It sounds like the microsoft "console window". This is a window that appears when running MS programs that write output to "standard output" and have console mode enabled. The console window will remain on the screen for as long as your program continues to run. So what you are probably seeing is your program writing some text to "standard output" and then exiting. To keep the window around longer you need to keep your program running longer. There are two typical ways to do that. One is you could simply force your program to wait a while, using using a Sleep command (Sleep(milliseconds) or sleep(seconds)) or put in a busy loop. A busy loop simply runs up an integer doing nothing: for(n = 0;n < 100000000;n++); The other thing you could do is get some blocking input going, which sounds like what the book wants with "hit any key to continue". In C this would be something like c = fgetc(stdin) or fgets(buf, 255, stdin).
I am very happy to hear that you are actively seeking out new things to learn. I hope that C and C++ are to your liking. If you have already picked up Pascal, C should follow somewhat similarly. They are both really in the same family, though C is lower level and relies much more heavily on operators than does Pascal. The biggest differences might be that C is not as strict about structure and has pointers. C++, on the other hand, is quite different from Pascal in that it is nominally an "object orientated" language. It introduces classes, overides, templates, and much else that are not in straight procedural languages like C and Pascal.
It sounds like your book is headed towards Windows programming (in that it provides MS Visual C++). You may want to keep going in that direction, but it will be harder to help you in that MS does things very differently than a normal C/C++ compiler and does not rigorously stick with standards (not K&R, Stroustrup, ANSI, or POSIX). You might consider some of the free compilers available for Windows, such as Digital Mars C/C++. Or, use the C/C++ compiler that is the defacto standard on Linux: gcc and g++ - the gnu compiler. Using a command line driven compiler will eliminate the need to worry about Window's console window and other oddities only associated with MS programs and programming environments.

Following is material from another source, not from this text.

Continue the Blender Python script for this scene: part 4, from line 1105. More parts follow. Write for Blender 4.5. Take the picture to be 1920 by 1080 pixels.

Even when we build Sesame on Windows, we don't use the Visual environment. We use the MS compiler from the command line. That allows us to write debug out to the command line window that invoked the program, without having the program opening its own "concole window". It also is, in my opinion, a more reasonable environment than MS's IDE. I'm not sure how comfortable you are with the command line in Windows or in Linux, but I much prefer to have multiple command line windows open, than to mess around with pulldowns and dialog boxes.